A edição atual, em 2021, é de ampliação de possibilidades de transmissão, com transmissões pelo Twitch, a partir da reação de torcedores de 6 clubes; e no Tik Tok, com a transmissão de Ceará X CSA sendo a primeira da história desta plataforma.
Cobertura da Globo
A Copa do Nordeste foi um dos produtos da disputa entre dois conglomerados de comunicação e depois seguiu com concorrentes do Grupo Globo na TV aberta e na TV fechada.
Em síntese, a cobertura regionalizada do torneio seguiu, conforme os espaços dos Globo Esportes locais – em alguns estados, como Sergipe e Alagoas, é apenas um bloco –, mas com pouco espaço em programas nacionais. Não havia um veto completo, mas deixava-se de ter reportagens, ficando apenas na reprodução de gols de algumas partidas – de clubes da Série A, reproduzindo o modelo dos gols dos estaduais.
Assim, não há surpresa de um jogo de primeira fase da Copa do Nordeste, especialmente, não ter os gols reproduzidos. Ainda que, necessária ponderação, o Fantástico não se fixa apenas nos torneios em que a Globo, ou suas afiliadas, tem os direitos de transmissão quando se trata de um jogador que fez 3 ou mais gols no domingo.

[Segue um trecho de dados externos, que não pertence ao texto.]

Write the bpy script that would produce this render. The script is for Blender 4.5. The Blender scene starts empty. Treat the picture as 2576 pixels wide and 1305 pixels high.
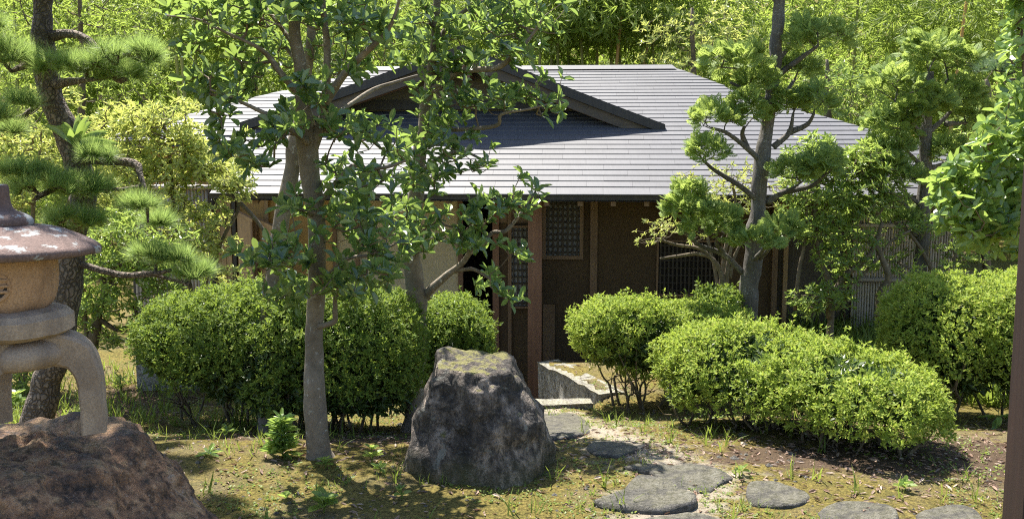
import bpy, math, random
import numpy as np
from mathutils import Vector, Matrix

# ------------------------------------------------------------------ camera, sky, sun, exposure
SC = bpy.context.scene
COL = SC.collection
CAM_Z = 1.7
FOC = 2400.0                    # focal length in units of a 2576 px wide picture
PITCH = math.atan(277.5 / FOC)
cam_data = bpy.data.cameras.new("camera")
cam_data.sensor_width = 36.0
cam_data.lens = 36.0 * FOC / 2576.0
cam_data.clip_end = 2000.0
cam_data.clip_start = 0.05
cam = bpy.data.objects.new("camera", cam_data)
cam.location = (0, 0, CAM_Z)
cam.rotation_euler = (math.pi / 2 - PITCH, 0, 0)
COL.objects.link(cam)
SC.camera = cam

SUN_DIR = Vector((-0.27, 0.50, 1.15)).normalized()      # from the ground towards the sun
world = bpy.data.worlds.new("World")
SC.world = world
world.use_nodes = True
wn = world.node_tree
wn.nodes.clear()
sky = wn.nodes.new("ShaderNodeTexSky")
sky.sky_type = 'NISHITA'
sky.sun_disc = False
sky.sun_elevation = math.asin(SUN_DIR.z)
sky.sun_rotation = math.atan2(SUN_DIR.x, SUN_DIR.y)
bgn = wn.nodes.new("ShaderNodeBackground")
bgn.inputs[1].default_value = 0.09
won = wn.nodes.new("ShaderNodeOutputWorld")
wn.links.new(sky.outputs[0], bgn.inputs[0])
wn.links.new(bgn.outputs[0], won.inputs[0])

sun_data = bpy.data.lights.new("sun", 'SUN')
sun_data.energy = 5.0
sun_data.angle = math.radians(0.53)
sun_data.color = (1.0, 0.95, 0.86)
sun = bpy.data.objects.new("sun", sun_data)
sun.location = SUN_DIR * 30
sun.rotation_euler = SUN_DIR.to_track_quat('Z', 'Y').to_euler()
COL.objects.link(sun)

SC.view_settings.view_transform = 'Standard'
SC.view_settings.look = 'None'
SC.view_settings.exposure = 1.6
SC.view_settings.gamma = 1.0
SC.view_settings.use_curve_mapping = False
SC.render.engine = 'CYCLES'
SC.cycles.use_denoising = False
SC.cycles.pixel_filter_type = 'BLACKMAN_HARRIS'
SC.cycles.filter_width = 1.15
SC.cycles.sample_clamp_indirect = 4.0
SC.cycles.max_bounces = 8
SC.cycles.diffuse_bounces = 4
SC.cycles.transmission_bounces = 4
SC.cycles.transparent_max_bounces = 4
SC.cycles.caustics_reflective = False
SC.cycles.caustics_refractive = False

rng = np.random.default_rng(7)
random.seed(7)

# ------------------------------------------------------------------ helpers: maths
_s, _c = math.sin(PITCH), math.cos(PITCH)

def ray(px, py):
    dx = (px - 1288.0) / FOC
    dy = (652.5 - py) / FOC
    return np.array([dx, _c + dy * _s, -_s + dy * _c])

def at(px, py, D):
    r = ray(px, py)
    return np.array([0, 0, CAM_Z]) + r * (D / r[1])

def nrm(v):
    v = np.asarray(v, float)
    return v / np.maximum(np.linalg.norm(v, axis=-1, keepdims=True), 1e-9)

def sstep(a, b, x):
    t = np.clip((np.asarray(x, float) - a) / (b - a), 0, 1)
    return t * t * (3 - 2 * t)

def _hash(ix, iy, iz, seed):
    h = (ix.astype(np.int64) * 374761393 + iy.astype(np.int64) * 668265263 + iz.astype(np.int64) * 2147483647 + seed * 974711) & 0xffffffff
    h = ((h ^ (h >> 13)) * 1274126177) & 0xffffffff
    h = h ^ (h >> 16)
    return (h & 0xffff) / 65535.0

def vnoise(p, seed=0):
    p = np.asarray(p, float)
    i = np.floor(p).astype(np.int64)
    f = p - i
    f = f * f * (3 - 2 * f)
    out = 0
    for a in (0, 1):
        for b in (0, 1):
            for c in (0, 1):
                w = (f[..., 0] if a else 1 - f[..., 0]) * (f[..., 1] if b else 1 - f[..., 1]) * (f[..., 2] if c else 1 - f[..., 2])
                out = out + w * _hash(i[..., 0] + a, i[..., 1] + b, i[..., 2] + c, seed)
    return out * 2 - 1

def fbm(p, octaves=4, seed=0):
    p = np.asarray(p, float)
    s, amp = 0, 1.0
    for k in range(octaves):
        s = s + amp * vnoise(p * (2 ** k) + 17.3 * k, seed + k)
        amp *= 0.5
    return s

def in_poly(x, y, poly):
    x = np.asarray(x, float); y = np.asarray(y, float)
    r = np.zeros(np.broadcast(x, y).shape, bool)
    n = len(poly)
    for i in range(n):
        x0, y0 = poly[i]; x1, y1 = poly[(i + 1) % n]
        c = ((y0 > y) != (y1 > y)) & (x < (x1 - x0) * (y - y0) / (y1 - y0 + 1e-12) + x0)
        r ^= c
    return r

def catmull(P, n):
    """resample rows of P (any number of columns) with n steps per segment"""
    P = np.asarray(P, float)
    if len(P) < 3:
        t = np.linspace(0, 1, n + 1)[:, None]
        return P[0] * (1 - t) + P[-1] * t
    Q = np.vstack([2 * P[0] - P[1], P, 2 * P[-1] - P[-2]])
    out = []
    for i in range(1, len(Q) - 2):
        t = np.linspace(0, 1, n, endpoint=False)[:, None]
        a, b, c, d = Q[i - 1], Q[i], Q[i + 1], Q[i + 2]
        out.append(0.5 * (2 * b + (c - a) * t + (2 * a - 5 * b + 4 * c - d) * t ** 2 + (3 * b - a - 3 * c + d) * t ** 3))
    out.append(P[-1:])
    return np.vstack(out)

# ------------------------------------------------------------------ helpers: meshes
class MB:
    """collects vertices and faces (arrays of 3 or 4 indices)"""
    def __init__(self):
        self.v = []; self.f3 = []; self.f4 = []; self.n = 0
    def add(self, V, F):
        V = np.asarray(V, float).reshape(-1, 3); F = np.asarray(F, np.int64)
        if len(F):
            (self.f3 if F.shape[1] == 3 else self.f4).append(F + self.n)
        self.v.append(V); self.n += len(V)
        return self
    def box(self, lo, hi, tf=None):
        (a, b, c), (d, e, f) = lo, hi
        V = np.array([[a, b, c], [d, b, c], [d, e, c], [a, e, c], [a, b, f], [d, b, f], [d, e, f], [a, e, f]], float)
        return self.hexa(V if tf is None else tf(V))
    def hexa(self, V):
        F = [[0, 3, 2, 1], [4, 5, 6, 7], [0, 1, 5, 4], [1, 2, 6, 5], [2, 3, 7, 6], [3, 0, 4, 7]]
        return self.add(V, F)
    def tube(self, P, R, sides=8, cap=True):
        P = np.asarray(P, float); R = np.broadcast_to(np.asarray(R, float), (len(P),))
        T = nrm(np.gradient(P, axis=0))
        ref = np.array([0.31, 0.17, 0.93]) if abs(T[0][2]) < 0.9 else np.array([0.9, 0.3, 0.1])
        a = nrm(np.cross(T, ref)); b = np.cross(T, a)
        ang = np.arange(sides) * 2 * math.pi / sides
        V = P[:, None] + R[:, None, None] * (np.cos(ang)[None, :, None] * a[:, None] + np.sin(ang)[None, :, None] * b[:, None])
        n = len(P)
        i = np.arange(n - 1)[:, None] * sides; k = np.arange(sides)[None]; k2 = (k + 1) % sides
        F = np.stack([i + k, i + k2, i + sides + k2, i + sides + k], -1).reshape(-1, 4)
        base = self.n
        self.add(V.reshape(-1, 3), F)
        if cap:
            self.add(np.array([P[0], P[-1]]), np.zeros((0, 3), int))
            k = np.arange(sides); k2 = (k + 1) % sides
            c0 = np.full(sides, base + n * sides); c1 = c0 + 1
            self.f3.append(np.stack([c0, base + k2, base + k], -1))
            self.f3.append(np.stack([c1, base + (n - 1) * sides + k, base + (n - 1) * sides + k2], -1))
        return self
    def lathe(self, prof, centre, sides=40):
        """prof: list of (r, z)"""
        prof = np.asarray(prof, float); n = len(prof)
        ang = np.arange(sides) * 2 * math.pi / sides
        V = np.zeros((n, sides, 3))
        V[..., 0] = prof[:, None, 0] * np.cos(ang); V[..., 1] = prof[:, None, 0] * np.sin(ang); V[..., 2] = prof[:, None, 1]
        i = np.arange(n - 1)[:, None] * sides; k = np.arange(sides)[None]; k2 = (k + 1) % sides
        F = np.stack([i + k, i + k2, i + sides + k2, i + sides + k], -1).reshape(-1, 4)
        return self.add(V.reshape(-1, 3) + np.asarray(centre), F)
    def arrays(self):
        V = np.vstack(self.v) if self.v else np.zeros((0, 3))
        f3 = np.vstack(self.f3) if self.f3 else np.zeros((0, 3), np.int64)
        f4 = np.vstack(self.f4) if self.f4 else np.zeros((0, 4), np.int64)
        return V, f3, f4

def to_mesh(name, mb, mat, origin=(0, 0, 0), smooth=False):
    V, f3, f4 = mb.arrays()
    V = V - np.asarray(origin, float)
    me = bpy.data.meshes.new(name)
    me.vertices.add(len(V)); me.vertices.foreach_set("co", V.astype(np.float32).ravel())
    nl = f3.size + f4.size
    me.loops.add(nl)
    me.loops.foreach_set("vertex_index", np.concatenate([f3.ravel(), f4.ravel()]).astype(np.int32))
    me.polygons.add(len(f3) + len(f4))
    starts = np.concatenate([np.arange(len(f3)) * 3, f3.size + np.arange(len(f4)) * 4]).astype(np.int32)
    me.polygons.foreach_set("loop_start", starts)
    me.update(calc_edges=True)
    me.validate()
    if mat: me.materials.append(mat)
    me.polygons.foreach_set("use_smooth", np.full(len(me.polygons), bool(smooth)))
    if smooth == 'edge': me.set_sharp_from_angle(angle=math.radians(28))
    return me

ORG = {}
def thing(name, label, cat, base, group=None):
    o = bpy.data.objects.new(name, None)
    o.empty_display_size = 0.1
    o.location = [float(c) for c in base]
    COL.objects.link(o)
    o["label"] = label; o["category"] = cat
    if group: o["group"] = group
    ORG[o.name] = np.asarray(base, float)
    return o

def part(name, mb, mat, parent, smooth=False, kind=None, label=None):
    og = ORG[parent.name]
    o = bpy.data.objects.new(name, to_mesh(name, mb, mat, og, smooth))
    o.parent = parent
    COL.objects.link(o)
    ORG[o.name] = og
    if kind: o["kind"] = kind
    if label: o["label"] = label
    return o

def solo(name, mb, mat, base, label=None, cat=None, group=None, kind=None, smooth=False):
    o = bpy.data.objects.new(name, to_mesh(name, mb, mat, base, smooth))
    o.location = [float(c) for c in base]
    COL.objects.link(o)
    if label: o["label"] = label
    if cat: o["category"] = cat
    if group: o["group"] = group
    if kind: o["kind"] = kind
    ORG[o.name] = np.asarray(base, float)
    return o

def frames(d, n):
    """rotation matrices with y = d and z close to n"""
    d = nrm(d); x = nrm(np.cross(d, n)); z = np.cross(x, d)
    return np.stack([x, d, z], -1)

def inst(mb, tv, tf, P, R, S):
    """tv/tf: template, P (N,3), R (N,3,3), S (N,) or (N,3)"""
    tv = np.asarray(tv, float); tf = np.asarray(tf, np.int64)
    S = np.asarray(S, float)
    if S.ndim == 1: S = np.repeat(S[:, None], 3, 1)
    V = np.einsum('nij,nkj->nki', R, tv[None] * S[:, None, :]) + P[:, None]
    N, K = V.shape[:2]
    F = (tf[None] + (np.arange(N) * K)[:, None, None]).reshape(-1, tf.shape[1])
    return mb.add(V.reshape(-1, 3), F)

def perp(a):
    a = nrm(a)
    ref = np.where(np.abs(a[..., 2:3]) < 0.9, np.array([0., 0, 1]), np.array([1., 0, 0]))
    e1 = nrm(np.cross(a, ref)); e2 = np.cross(a, e1)
    return e1, e2

def rdir(n):
    return nrm(rng.normal(size=(n, 3)))

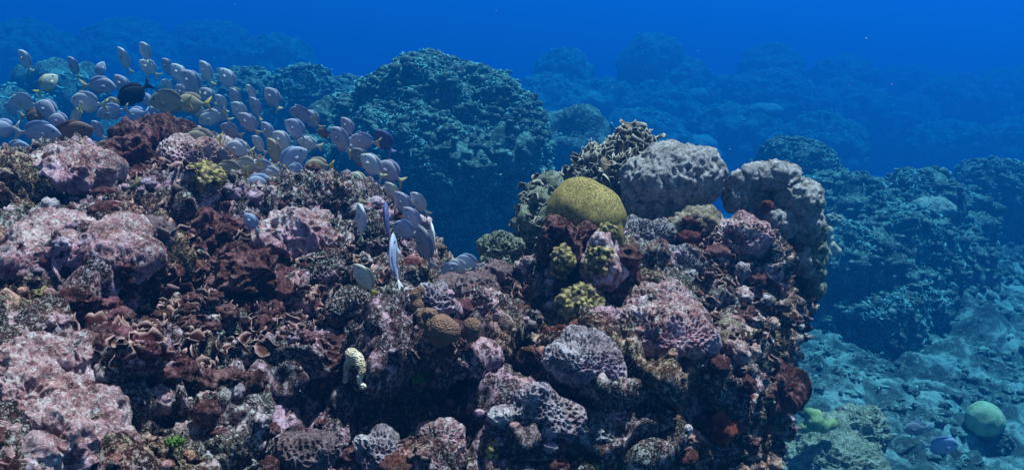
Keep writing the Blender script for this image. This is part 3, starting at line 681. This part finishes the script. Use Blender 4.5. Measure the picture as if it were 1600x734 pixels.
def hsurf(px, py):
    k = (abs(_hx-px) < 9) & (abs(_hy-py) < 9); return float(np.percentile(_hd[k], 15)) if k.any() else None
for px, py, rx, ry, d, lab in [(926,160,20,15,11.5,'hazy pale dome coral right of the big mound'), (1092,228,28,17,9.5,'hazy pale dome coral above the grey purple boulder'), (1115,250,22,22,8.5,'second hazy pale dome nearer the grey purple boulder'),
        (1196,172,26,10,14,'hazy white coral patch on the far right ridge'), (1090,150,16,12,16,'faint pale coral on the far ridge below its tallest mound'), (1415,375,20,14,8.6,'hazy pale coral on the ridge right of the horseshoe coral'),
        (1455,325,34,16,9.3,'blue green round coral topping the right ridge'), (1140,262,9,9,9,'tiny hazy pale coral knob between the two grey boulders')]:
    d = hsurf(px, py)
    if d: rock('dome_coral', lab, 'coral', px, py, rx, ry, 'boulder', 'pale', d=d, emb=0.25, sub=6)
# green algae tufts
def tuft(label, px, py, s, d):
    r_ = np.random.RandomState(int(px)); n = 90; c = at(px, py, d)
    P = r_.normal(0, 0.45, (n, 3))*s*np.array([1, 0.8, 0.5]); V, F, e = blades(P.astype(np.float32), np.tile([0, -0.4, 0.8], (n, 1)), r_, s*0.12, s*0.35, 0.001, U=5, Vn=3)
    T(link('algae_tuft', mesh_np('algae_tuft', V, F, M['algae'], attr=e), loc=c), label, 'algae')
M['algae'] = blade_mat('green_algae', (0.025,0.06,0.01), (0.10,0.20,0.035), (0.04,0.10,0.015))
tuft('small bright green algae tuft in the hollow under the brown lobed coral', 657, 592, 0.022, surf(657,592)-0.03)
tuft('small green algae tuft at the bottom left in shade', 272, 690, 0.02, surf(272,690)-0.03)
# ------------------------------------------------------------------ fish: one empty each with body, fins and eyes as parts (nose to +X, unit length)
def fish_meshes():
    nr, ns = 30, 18
    xs_ = np.concatenate([np.linspace(0.5, 0.44, 5), np.linspace(0.42, -0.33, nr-5)])
    up_ = np.interp(xs_, [-0.33,-0.28,-0.20,-0.05,0.12,0.28,0.38,0.45,0.49,0.5], [0.030,0.034,0.085,0.175,0.215,0.195,0.140,0.072,0.025,0.004])
    lo_ = np.interp(xs_, [-0.33,-0.28,-0.20,-0.05,0.12,0.28,0.38,0.45,0.49,0.5], [0.030,0.034,0.080,0.165,0.200,0.170,0.120,0.075,0.035,0.006])
    wd_ = np.interp(xs_, [-0.33,-0.28,-0.15,0.05,0.22,0.34,0.44,0.49,0.5], [0.012,0.016,0.042,0.072,0.078,0.066,0.036,0.016,0.004])
    for arr in (up_, lo_, wd_):
        arr[1:-1] = 0.25*arr[:-2]+0.5*arr[1:-1]+0.25*arr[2:]
    V = []
    for x, u, l, w_ in zip(xs_, up_, lo_, wd_):
        for k in range(ns):
            a = 2*math.pi*k/ns; s, c = math.sin(a), math.cos(a)
            V.append((x, w_*math.copysign(abs(c)**0.9, c), (u if s > 0 else l)*s - 0.015*max(0, x-0.3)*4))
    V = np.array(V); i = np.arange(nr-1)[:,None]*ns; k = np.arange(ns)[None]
    F = np.stack([i+k, i+ns+k, i+ns+(k+1) % ns, i+(k+1) % ns], -1).reshape(-1, 4)
    body = (V, F)
    def fin(outline, th=0.006, axis='y'):
        o_ = np.array(outline, float); n = len(o_); c = o_.mean(0)
        V = []
        for s in (-1, 1):
            for p in o_: V.append((p[0], s*th*0.35, p[1]))
        V.append((c[0], -th, c[1])); V.append((c[0], th, c[1]))
        F = []
        for k in range(n):
            j = (k+1) % n
            F += [(k, j, 2*n), (n+j, n+k, 2*n+1), (k, n+k, j), (j, n+k, n+j)]
        return np.array(V), np.array(F)
    tail = fin([(-0.31,0.03),(-0.38,0.07),(-0.46,0.135),(-0.53,0.17),(-0.50,0.10),(-0.465,0.045),(-0.455,0.0),(-0.465,-0.045),(-0.50,-0.10),(-0.53,-0.165),(-0.46,-0.13),(-0.38,-0.065),(-0.31,-0.03)], 0.009)
    dorsal = fin([(0.30,0.175),(0.26,0.225),(0.16,0.258),(0.0,0.262),(-0.12,0.235),(-0.22,0.175),(-0.265,0.10),(-0.25,0.045),(-0.15,0.10),(0.0,0.16),(0.15,0.19)])
    anal = fin([(0.10,-0.185),(0.04,-0.225),(-0.08,-0.222),(-0.18,-0.17),(-0.26,-0.095),(-0.25,-0.045),(-0.15,-0.095),(0.0,-0.155)])
    pv_ = fin([(0.24,-0.165),(0.20,-0.24),(0.165,-0.26),(0.17,-0.20),(0.19,-0.17)])
    def pect(s):
        V, F = fin([(0.25,-0.02),(0.20,0.02),(0.13,0.035),(0.085,0.0),(0.09,-0.055),(0.14,-0.075),(0.20,-0.06)], 0.005)
        V = V.copy(); V[:,1] = s*(0.078 + V[:,1] + (0.25-V[:,0])*0.42); return V, (F if s > 0 else F)
    v, f = ico(3)
    def eye(s): return v*np.array([0.024,0.012,0.024])+np.array([0.355, s*0.061, 0.062]), f
    def mouth(): return v*np.array([0.018,0.016,0.010])+np.array([0.494, 0, -0.018]), f
    return dict(body=body, tail_fin=tail, dorsal_fin=dorsal, anal_fin=anal, pelvic_fin=pv_, pectoral_fin=[pect(1), pect(-1)], eye=[eye(1), eye(-1)], mouth=mouth())
FM = fish_meshes()
def skin(name, c1, c2, rough=0.5):
    t = NT(name); sx = t.n.new('ShaderNodeSeparateXYZ'); t.l.new(t.co, sx.inputs[0])
    a = t.ramp(t.math('ADD', t.math('MULTIPLY', sx.outputs[2], 1.2), 0.5), [(0.25, c2), (0.75, c1)])
    mp = t.n.new('ShaderNodeMapping'); mp.inputs['Scale'].default_value = (2.0, 2.0, 22.0); t.l.new(t.co, mp.inputs[0])
    a = t.mix(t.ramp(t.noise(2.2, 3, 0.6, 0.4, mp.outputs[0]), [(0.42, 0.0), (0.6, 0.35)]), a, tuple(0.55*x for x in c1))
    return t.done(a, 0.7, t.bump(t.vor(70), 0.25, 0.01))
KINDS = {  # body upper, body lower, fins, tail
    'blue': ((0.44,0.50,0.72), (0.54,0.60,0.80), (0.32,0.40,0.68), (0.60,0.62,0.70)),
    'pale': ((0.72,0.70,0.78), (0.80,0.80,0.86), (0.55,0.56,0.70), (0.78,0.70,0.48)),
    'lavender': ((0.50,0.46,0.60), (0.60,0.56,0.70), (0.36,0.36,0.58), (0.72,0.60,0.38)),
    'tan': ((0.50,0.41,0.29), (0.60,0.52,0.40), (0.36,0.29,0.24), (0.76,0.58,0.16)),
    'brown': ((0.24,0.14,0.11), (0.32,0.20,0.16), (0.14,0.08,0.08), (0.46,0.33,0.22)),
    'dark': ((0.008,0.010,0.03), (0.012,0.014,0.04), (0.006,0.008,0.03), (0.008,0.010,0.04)),
    'navy': ((0.10,0.12,0.30), (0.14,0.17,0.38), (0.07,0.10,0.40), (0.22,0.25,0.52)),
    'grey': ((0.27,0.27,0.33), (0.36,0.36,0.42), (0.18,0.19,0.32), (0.38,0.40,0.52)),
    'yellow': ((0.68,0.63,0.52), (0.78,0.74,0.64), (0.52,0.46,0.32), (0.80,0.66,0.14)),
}
te = NT('fish_eye'); EYE = te.done((0.01,0.01,0.015), 0.25); te.b.inputs['Specular IOR Level'].default_value = 0.5
PROTO = {}
def proto(kind, vb=0):
    if (kind, vb) not in PROTO:
        c1, c2, cf, ct = [tuple(x*k for x, k in zip(c, (0.74, 0.74, 0.73))) for c in KINDS[kind]]
        mb, mf, mt_ = skin(kind+'_skin', c1, c2), skin(kind+'_fin', cf, cf), skin(kind+'_tail', ct, ct)
        mp_ = skin(kind+'_pectoral', tuple(0.8*x for x in c1), tuple(0.8*x for x in c2)); lst = []
        for part, g in FM.items():
            mat = {'body': mb, 'tail_fin': mt_, 'eye': EYE, 'mouth': mf, 'pectoral_fin': mp_}.get(part, mf)
            for q in (g if isinstance(g, list) else [g]):
                W = np.array(q[0], float); W[:,1] += 0.34*vb*np.maximum(0.18-W[:,0], 0)**2
                lst.append((part, mesh_np(part, W, q[1], mat)))
        PROTO[kind, vb] = lst
    return PROTO[kind, vb]
def fish(px, py, d, Lpx, yaw, pitch, kind, label, roll=0, bend=0):
    o = bpy.data.objects.new('fish', None); COL.objects.link(o); o.empty_display_size = 0.05
    if 60 < yaw < 140 and pitch < 65: yaw = 148 + (int(px*7+py*3) % 40)
    if py < 190 and px < 500: d *= 1.3
    h_ = int(px*13+py*29); L = Lpx*d/FPX*(0.86 + 0.22*((h_ % 11)/10)); vb = (h_ % 3)-1; roll = roll + (h_ % 23)-11
    o.location = at(px, py, d); o.rotation_euler = (R(roll), -R(pitch), R(yaw)); o.scale = (L, L*0.82, L*(1.12 + 0.18*((h_ % 17)/16)))
    o['label'] = label; o['category'] = 'fish'; o['group'] = 'shoal of reef fish' if px < 1300 else 'pair of blue fish over the sand'
    for part, me in proto(kind, vb):
        link(part, me, parent=o)
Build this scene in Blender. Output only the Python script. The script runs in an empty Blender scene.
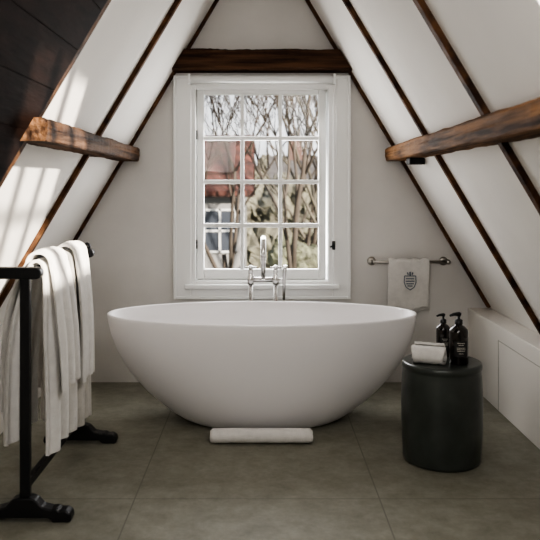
import bpy, bmesh, math, random
from mathutils import Vector, Matrix
random.seed(7)
S=bpy.context.scene
COL=S.collection

# ---------------------------------------------------------------- materials
def mat(name,col,rough=.6,metal=0,bump=0,bscale=20,var=0,vscale=4,coat=0,spec=.5,stretch=None,sheen=0,col2=None,bd=.01,lo=.35,hi=.65):
    m=bpy.data.materials.new(name); m.use_nodes=True
    nt=m.node_tree; b=nt.nodes['Principled BSDF']
    b.inputs['Base Color'].default_value=(*col,1)
    b.inputs['Roughness'].default_value=rough
    b.inputs['Metallic'].default_value=metal
    b.inputs['Coat Weight'].default_value=coat
    b.inputs['Coat Roughness'].default_value=.2
    b.inputs['Specular IOR Level'].default_value=spec
    b.inputs['Sheen Weight'].default_value=sheen
    tc=nt.nodes.new('ShaderNodeTexCoord'); mp=nt.nodes.new('ShaderNodeMapping')
    nt.links.new(tc.outputs['Object'],mp.inputs[0])
    if stretch: mp.inputs['Scale'].default_value=stretch
    if var or col2:
        n=nt.nodes.new('ShaderNodeTexNoise'); n.inputs['Scale'].default_value=vscale; n.inputs['Detail'].default_value=10
        nt.links.new(mp.outputs[0],n.inputs[0])
        r=nt.nodes.new('ShaderNodeValToRGB')
        c2=col2 if col2 else tuple(c*(1-var) for c in col)
        r.color_ramp.elements[0].position=lo; r.color_ramp.elements[1].position=hi
        r.color_ramp.elements[0].color=(*c2,1); r.color_ramp.elements[1].color=(*col,1)
        nt.links.new(n.outputs[0],r.inputs[0]); nt.links.new(r.outputs[0],b.inputs['Base Color'])
    if bump:
        n2=nt.nodes.new('ShaderNodeTexNoise'); n2.inputs['Scale'].default_value=bscale; n2.inputs['Detail'].default_value=8
        nt.links.new(mp.outputs[0],n2.inputs[0])
        bp=nt.nodes.new('ShaderNodeBump'); bp.inputs['Strength'].default_value=bump; bp.inputs['Distance'].default_value=bd
        nt.links.new(n2.outputs[0],bp.inputs['Height']); nt.links.new(bp.outputs[0],b.inputs['Normal'])
    return m

PLASTER=mat('plaster_white',(.68,.66,.635),.85,bump=.12,bscale=14,var=.06,vscale=3)
SLOPEM=mat('slope_paint',(.77,.745,.71),.8,bump=.1,bscale=10,var=.05,vscale=2)
PAINT=mat('window_paint',(.80,.80,.785),.4)
KNEE=mat('knee_paint',(.72,.69,.645),.7,bump=.05,bscale=20)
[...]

É preciso lembrar ainda que o Fantástico, seguindo as categorias de Souza (2015) para gêneros e formatos na TV brasileira, é uma revista, em que pode ser aplicado tanto à categoria informação quanto entretenimento. Essa mescla, o “infotretenimento”, está de forma clara na cobertura dos gols do domingo, seja nos cavalinhos durante a Série A ou nas diversas expressões para chamar a atenção do espectador – que, em sua maioria, não é o do futebol.
Assim, avalio que o esquecimento de Gilberto tenha sido uma mistura de não dar visibilidade a um torneio que os direitos não são do Grupo Globo a certo descuido sobre o que ocorreu – lembrando que a afiliada na Bahia, a partir deste ano, também não transmite o Campeonato Baiano, como tratei em texto anterior aqui no Ludopédio.
O perfil da Copa do Nordeste surfou bem nas reclamações sobre o Fantástico. Não afirmou nem negou um ataque ao que isso poderia representar, mas comentou, o que fortalece a marca do torneio. A competição usa muito bem em suas plataformas os elementos que nos unem enquanto região, esta que é mais identificada neste sentido único que as demais do país.
Não à toa os perfis oficiais acompanham as equipes nordestinas para além do torneio regional. Assim, amplia o apreço da torcida de time da região sobre a competição como um todo, além de, como neste caso, reproduzir a característica de unidade em determinadas reclamações quando se é para questionar o de fora, em meio a uma disputa de hegemonia em que somos periféricos. Algo que colegas de ReNEme como Phelipe Caldas e Hévilla Wanderley, trabalham melhor que eu ao discutirem a questão nordestina.
Conclusão
Dito isto, surpreso eu não fiquei, mas não significa que eu defenda o modelo de cobertura esportiva que se faz. A falta de representação realmente nacional é um problema histórico da constituição das redes de televisão, a partir de 1969, e são inúmeros exemplos de como a geografia é um critério de noticiabilidade do jornalismo que se propõe a ser para todo o país.
Por sinal, a “promoção da cultura regional” na radiodifusão (de sons e som e imagem) está nos incisos II e III do Art. 221 da Constituição Federal de 1988, mas sem regulamentação. Seguimos esperando por “regionalização da produção cultural, artística e jornalística” em veículos de comunicação que usam concessões públicas para funcionar, dada a limitação do espectro magnético.
Que a Copa do Nordeste possa ser entendida como um excelente produto midiático e não fique restrita a alguns estados, na TV aberta, mas também que a transmissão possa contar com quem entende dos times e do torneio – diferente do que se vê de vez em quando na transmissão da TV fechada. Enquanto o ideal não chega, que sigamos atentas/os, mas sem grandes surpresas para algo que ocorre há tanto tempo.
Referência
SOUZA, José Carlos Aronchi de. Gêneros e formatos na televisão brasileira. São Paulo: Summus Editorial, 2015.